Finalmente ho raggiunto la vetta e dall’alto osservo il cammino fatto. La bellezza di contemplare un sentiero che, come un lungo serpente, si inerpica sulla parete, segnato dai suoi innumerevoli tornanti, è qualcosa che non ha prezzo. Sembra sia stato disegnato da un artista stravagante, che si è divertito a rendere complicata la vita di chi lo deve percorrere. Invece, sappiamo bene che i sentieri sono tracciati in questo modo per agevolare il cammino dell’escursionista, per evitare ostacoli insuperabili e rendere più sicura la via.

Sappiamo che da sempre l’uomo usa l’ascesa di un monte come metafora della vita. Anch’io vorrei sintetizzare il mio cammino come educatore in Seminario per nove anni – 6 al Maggiore e 3 a Casa sant’Andrea – come una lunga escursione che ha raggiunto una vetta, ma che non ha terminato il suo cammino. Sento di essere arrivato ad un rifugio e, dopo un po’ di riposo, mi sto preparando per riprende il cammino verso altre montagne.
Guardando giù mi accorgo solo ora di quanto sia contorto questo sentiero. Finché lo percorrevo ero attento a non mettere un piede in fallo, a misurare le mie forze e accompagnare i compagni di viaggio che il Signore mi aveva affidato. Adesso che questo sentiero mi ha portato in cima, sedendomi a contemplarlo, non posso che ringraziare Dio per il dono che mi ha fatto di aver camminato insieme a tanti amici.

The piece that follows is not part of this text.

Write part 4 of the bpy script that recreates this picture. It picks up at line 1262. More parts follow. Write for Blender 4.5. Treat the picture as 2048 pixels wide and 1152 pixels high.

Essere a contatto con chi ha sentito la chiamata di Dio e cerca di discernere la sua volontà è come poter camminare insieme a persone piene di entusiasmo e di energia. Anche se in certi momenti ho sentito la stanchezza, la loro forza mi donava la gioia di non sentirmi mai solo, soprattutto in quei passaggi che sembravano insuperabili.

Inoltre, sempre contemplando il sentiero, mi viene spontaneo ringraziare tutti gli educatori con cui ho avuto la gioia di condividere questa “escursione”.
Accanto a me vedo già il nuovo sentiero su cui mi è stato chiesto di incamminarmi; la voglia di camminare non mi manca e nemmeno la fatica mi spaventa, anche se c’è un po’ di trepidazione, ma la Persona che mi precede e a cui ho affidato la mia vita non mi lascerà solo, come non l’ha fatto in tutti questi anni.